We had decided to watch The Passion, which has got to be the hardest movies to watch. Brian and i aren't ones to watch a graphic violent film unaffected. But this was something we chose to watch, trying not to shut our eyes the entire time.

I had prayed earlier Saturday that He would impress on me the importance of Jesus death and give me a sense of thanksgiving for it. HE totally came thru for me while we were watching the movie. I'm sure the pregnancy hormones were helping too, but i couldn't stop crying the entire time. The strongest sense i had was just deep sadness that this horrible death of precious Jesus was truly the ONLY WAY for us to have life. My awareness, respect & connection with Mary was so different this time, because it was the first time we had seen it since Lucy was born and i was totally there with Her. Man, that actress that plays Mary is soo amazing. I will never see Mary any other way.. I am so thankful that Mel Gibson chose to make that movie. Beside the fact that it is the story of our faith, it is really well done. I want to encourage you, if you were also having trouble this Easter to "get into the season" to watch this movie. Trust me i was praying to Jesus to help me get thru the movie the entire time and it is NOT FUN. but the blessings i received from watching it were so worth while! There is this part in the beginning that keeps sticking in my mind. He's in the garden praying and Satan is saying stuff like, "do you really think this will work? you really think you can save their souls?" He was not just afraid of what would happen to him, he was carrying the weight of the world on his shoulders.

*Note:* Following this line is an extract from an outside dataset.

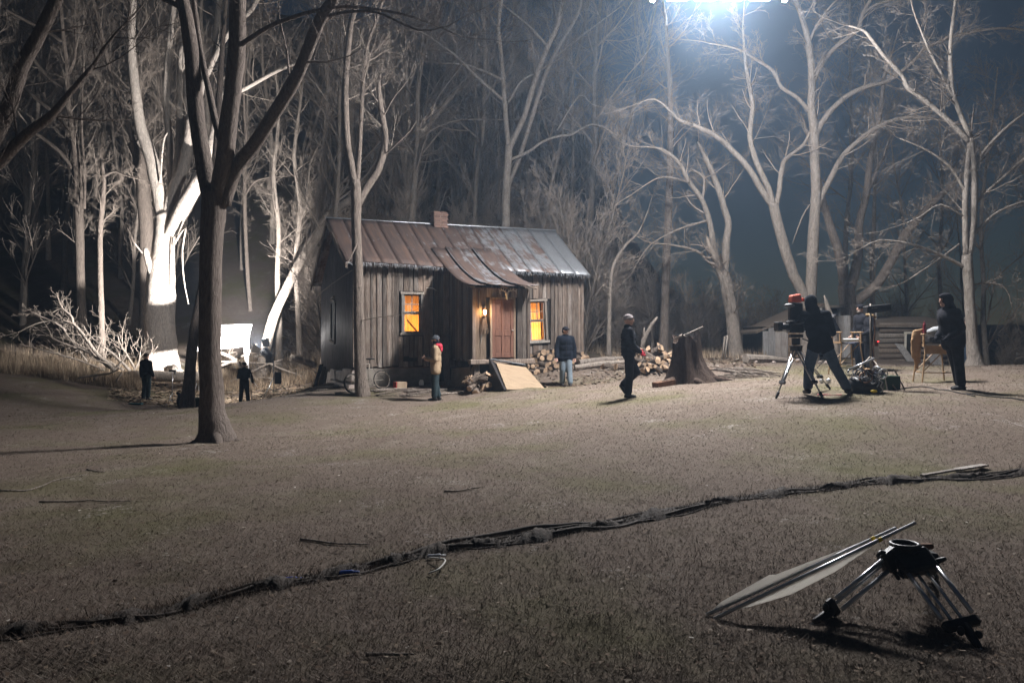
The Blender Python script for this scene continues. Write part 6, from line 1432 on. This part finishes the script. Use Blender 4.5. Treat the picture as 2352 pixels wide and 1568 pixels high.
def person(label, loc, rz, jacket, trousers, boots, hat=None, hat_kind='beanie', pose=None, yaw=0, pitch=0, h=1.75, hood_back=None, puffer=False, gloves=None, jlen=.0, face_cover=None, beard=None, bulk=1.0, fur=None):
    root = thing('person', label, 'person', loc, rz); s = h/1.75
    J = dict(pelvis=(0,0,.96), chest=(0,0,1.30), neck=(0,.01,1.50), head=(0,-.015,1.645),
             shL=(.185,.01,1.42), elL=(.235,.03,1.13), wrL=(.235,-.04,.88), shR=(-.185,.01,1.42), elR=(-.235,.03,1.13), wrR=(-.235,-.04,.88),
             hiL=(.09,0,.93), knL=(.10,-.02,.50), anL=(.105,.03,.09), hiR=(-.09,0,.93), knR=(-.10,-.02,.50), anR=(-.105,.03,.09), toL=0, toR=0)
    J.update(pose or {}); J = {k: (Vector(v)*s if isinstance(v, tuple) else v) for k, v in J.items()}
    Q = Matrix.Rotation(yaw, 3, 'Z') @ Matrix.Rotation(pitch, 3, 'X'); hd = J['head']
    def hp(x, y, z): return hd + Q @ Vector((x, y, z))*s
    E = lambda mb, c, r, rot=None: mb.ell(c, tuple(q*s for q in r), rot)
    Cp = lambda mb, a, b, r1, r2: mb.capsule(a, b, r1*s, r2*s)
    up = (J['chest']-J['pelvis']).normalized(); trot = Vector((0,0,1)).rotation_difference(up).to_matrix()
    sx = (J['shL']-J['shR']); sx.z = 0
    # body
    b = MB()
    E(b, hp(0,.012,.02), (.076,.096,.105), Q); E(b, hp(0,-.02,-.055), (.058,.066,.06), Q); Cp(b, J['neck']-up*.03*s, hp(0,.02,-.05), .055, .055)
    b.capsule(hp(0,-.088,.02), hp(0,-.108,-.02), .011*s, .017*s, 8); b.ell(hp(0,-.075,-.065), (.026*s,.016*s,.011*s), Q); b.ell(hp(0,-.078,.045), (.05*s,.02*s,.013*s), Q)
    for k in (-1, 1): b.ell(hp(k*.078,.012,.0), (.012*s,.024*s,.034*s), Q)
    E(b, J['chest'], (.16,.11,.2), trot); E(b, (J['chest']+J['pelvis'])/2, (.14,.10,.2), trot); E(b, J['pelvis'], (.15,.11,.13))
    for q in 'LR':
        Cp(b, J['sh'+q], J['el'+q], .048, .04); Cp(b, J['el'+q], J['wr'+q], .04, .028); Cp(b, J['neck'], J['sh'+q], .05, .05)
        d = (J['wr'+q]-J['el'+q]).normalized(); Cp(b, J['wr'+q], J['wr'+q]+d*.07*s, .03, .034)
        Cp(b, J['hi'+q], J['kn'+q], .078, .055); Cp(b, J['kn'+q], J['an'+q], .052, .038)
    me = remesh(b, .017*s, 1)
    # fingers, added to the same mesh
    fg = MB(); gl = MB()
    for q, k in (('L', 1), ('R', -1)):
        d = (J['wr'+q]-J['el'+q]).normalized(); w = d.cross(Vector((0,1,0))) if abs(d.y) < .9 else d.cross(Vector((0,0,1))); w.normalize(); n = d.cross(w).normalized()
        if n.y > 0: n = -n
        a = J['wr'+q]+d*.085*s; tgt = gl if gloves else fg; gr = 1.25 if gloves else 1
        for i, ln in enumerate((.062,.072,.068,.052)):
            o = a+w*(-.027+.018*i)*s; m1 = o+(d+n*.25).normalized()*ln*.55*s; m2 = m1+(d*.5+n*.85).normalized()*ln*.5*s
            tgt.capsule(o, m1, .0095*s*gr, .009*s*gr, 6); tgt.capsule(m1, m2, .009*s*gr, .0075*s*gr, 6)
        o = J['wr'+q]+d*.035*s-w*.03*s; m1 = o+(d*.6-w*.6+n*.3).normalized()*.045*s; tgt.capsule(o, m1, .012*s*gr, .010*s*gr, 6); tgt.capsule(m1, m1+(d+n*.4).normalized()*.03*s, .010*s*gr, .008*s*gr, 6)
        if gloves: gl.capsule(J['wr'+q], a, .037*s, .04*s, 10)
    bm = bmesh.new(); bm.from_mesh(me); tmp = fg.mesh('f'); bm.from_mesh(tmp) if fg.v else None; bm.to_mesh(me); bm.free()
    me.polygons.foreach_set('use_smooth', [True]*len(me.polygons)); link_mesh('body', me, M['skin'], root)
    if gl.v: gl.build('gloves', gloves, root, smooth=True)
    for k in (-1, 1): m = MB(); m.ell(hp(k*.03,-.083,.022), (.013*s,.008*s,.008*s), Q, 8, 6); m.build('eye', M['eye'], root, smooth=True)
    # jacket
    j = MB(); B = bulk
    E(j, J['chest']+up*.02*s, (.20*B,.145*B,.20), trot); E(j, J['chest'].lerp(J['pelvis'], .45), (.19*B,.145*B,.2), trot); E(j, J['pelvis']+up*.02*s, (.19*B,.145*B,.14+jlen*.5), trot)
    if jlen: 
        for k in (-1, 1): Cp(j, J['pelvis']+Vector((k*.08*s,0,0)), J['pelvis']+Vector((k*.10*s,0,-jlen*s)), .115*B, .12*B)
        E(j, J['pelvis']+Vector((0,0,-jlen*.8*s)), (.2*B,.135*B,.09))
    for q in 'LR':
        Cp(j, J['sh'+q], J['el'+q], .078*B, .066*B); Cp(j, J['el'+q], J['el'+q].lerp(J['wr'+q], .97), .066*B, .052*B); Cp(j, J['chest']+up*.1*s, J['sh'+q], .11, .082*B); Cp(j, J['neck']-up*.03*s, J['sh'+q], .075, .075)
    E(j, J['neck']+up*.015*s, (.088,.088,.06), trot)
    if puffer:
        for t_ in np.linspace(-.15, 1.15, 7): E(j, J['pelvis'].lerp(J['chest'], t_), (.215*B,.165*B,.035), trot)
        for q in 'LR':
            for t_ in (.15,.4,.65,.9): E(j, J['sh'+q].lerp(J['el'+q], t_), (.088,.088,.035)); E(j, J['el'+q].lerp(J['wr'+q], t_), (.075,.075,.03))
    link_mesh('jacket', remesh(j, .02*s, 2), jacket, root)
    m = MB(); c0 = J['chest']+up*.16*s; fr_ = Vector((0,-1,0)); m.tube([tuple(J['pelvis']+Vector((0,-.155*B*s,-.02*s))), tuple((J['pelvis']+J['chest'])/2+Vector((0,-.158*B*s,0))), tuple(J['chest']+Vector((0,-.152*B*s,.05*s)))], .007*s, 5); m.build('zip', M['black_cloth'], root)
    # trousers
    p = MB(); E(p, J['pelvis']-Vector((0,0,.02*s)), (.165,.125,.12))
    for q in 'LR':
        Cp(p, J['hi'+q], J['kn'+q], .115, .092); Cp(p, J['kn'+q], J['an'+q]+(J['kn'+q]-J['an'+q]).normalized()*.05*s, .09, .084)
    link_mesh('trousers', remesh(p, .02*s, 2), trousers, root)
    for q in 'LR':
        m = MB(); a = J['an'+q]; yw = J['to'+q]; f = Matrix.Rotation(yw, 3, 'Z') @ Vector((0,-1,0)); kd = (J['kn'+q]-a).normalized()
        lift = 0
        if a.z > .16*s: f = (f*.55 - Vector((0,0,.8))).normalized()
        Cp(m, a+kd*.12*s, a, .062, .058); Cp(m, a+Vector((0,0,-.035*s))-f*.04*s, a+f*.07*s+Vector((0,0,-.042*s)), .05, .047); Cp(m, a+f*.07*s+Vector((0,0,-.045*s)), a+f*.15*s+Vector((0,0,-.052*s)), .046, .036)
        link_mesh('boot', remesh(m, .016*s, 1), boots, root)
    # head wear
    if hat is not None:
        m = MB()
        if hat_kind == 'beanie':
            E(m, hp(0,.014,.052), (.091,.110,.088), Q); b_ = MB(); b_.torus(hp(0,.012,.045), .093*s, .017*s, Q @ Vector((0,.18,1)), 22, 7); link_mesh('beanie', remesh(m,.012*s,1), hat, root); b_.build('hat_cuff', hat, root, smooth=True)
        elif hat_kind == 'cap':
            E(m, hp(0,.012,.05), (.089,.108,.082), Q); m.ell(hp(0,-.115,.05), (.07*s,.06*s,.012*s), Q); E(m, hp(0,.045,-.01), (.088,.08,.07), Q); link_mesh('cap', remesh(m,.012*s,1), hat, root)
        elif hat_kind == 'hood':
            E(m, hp(0,.035,.015), (.112,.118,.140), Q); Cp(m, hp(0,.05,-.06), J['neck']+Vector((0,.04*s,0)), .105, .12); E(m, hp(0,-.03,.085), (.095,.075,.06), Q); link_mesh('hood', remesh(m,.016*s,2), hat, root)
    if face_cover is not None:
        m = MB(); E(m, hp(0,.02,-.045), (.086,.098,.085), Q); Cp(m, J['neck'], hp(0,.02,-.06), .075, .078); link_mesh('balaclava', remesh(m,.014*s,1), face_cover, root)
    if beard is not None:
        m = MB(); E(m, hp(0,-.045,-.075), (.06,.05,.05), Q); link_mesh('beard', remesh(m,.012*s,1), beard, root)
    if hood_back is not None:
        m = MB(); E(m, J['neck']+Vector((0,.10,-.02))*s, (.13,.075,.085)); E(m, J['neck']+Vector((0,.13,-.10))*s, (.10,.05,.09)); Cp(m, J['neck']+Vector((-.09,.03,.01))*s, J['neck']+Vector((.09,.03,.01))*s, .05, .05); link_mesh('folded_hood', remesh(m,.016*s,2), hood_back, root)
    if fur is not None:
        m = MB(); m.torus(J['neck']+Vector((0,.03,.03))*s, .105*s, .05*s, (0,.4,1), 20, 8); link_mesh('fur_collar', remesh(m,.016*s,1), fur, root)
    return root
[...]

***BEFORE YOU WATCH THE FOLLOWING VIDEO...We had an art exhibit at our church about Easter and i wanted so badly to participate. The only thing that kept coming to mind was the U2 song - Until the end of the world. It was written about Judas betrayal. I wanted to do something with it but couldn't think of what. Someone has dubbed it over clips of The Passion movie and it is AMAZING. I spent the entire 4 min crying.. I'm posting it here but i'm warning you, don't hit play until you are ready. If you have a queasy stomach (pregnant friends) don't watch it. If you haven't seen the movie and are wondering if you should, Candace, you may not want to start with this. If you love U2 and have seen the movie, say a quick prayer to make your heart ready. It may even help you see Judas in a different way - then hit play.



Because Brian and i worked hard to prepare our hearts for long awaited Easter Sunday, we both enjoyed the most amazing Easter we ever have. He actually went to a sunrise service then we went to our church, Grace Ev Free. The songs that we sang made me weep the entire service and the joy i felt knowing that Jesus had answered my prayer with establishing the importance of His sacrifice in my heart was so special. We have this tradition of flowering the cross. It was so beautiful. Everyone brings flowers and we are dismissed by rows to put our flowers on the cross. This is the best picture we got. Lighting isn't best.

If you have gotten this far, thanks so much for reading my Easter journey. I will treasure this year in my heart and hope every year i will reflect on His death and resurrection in a new way. Easter is so important.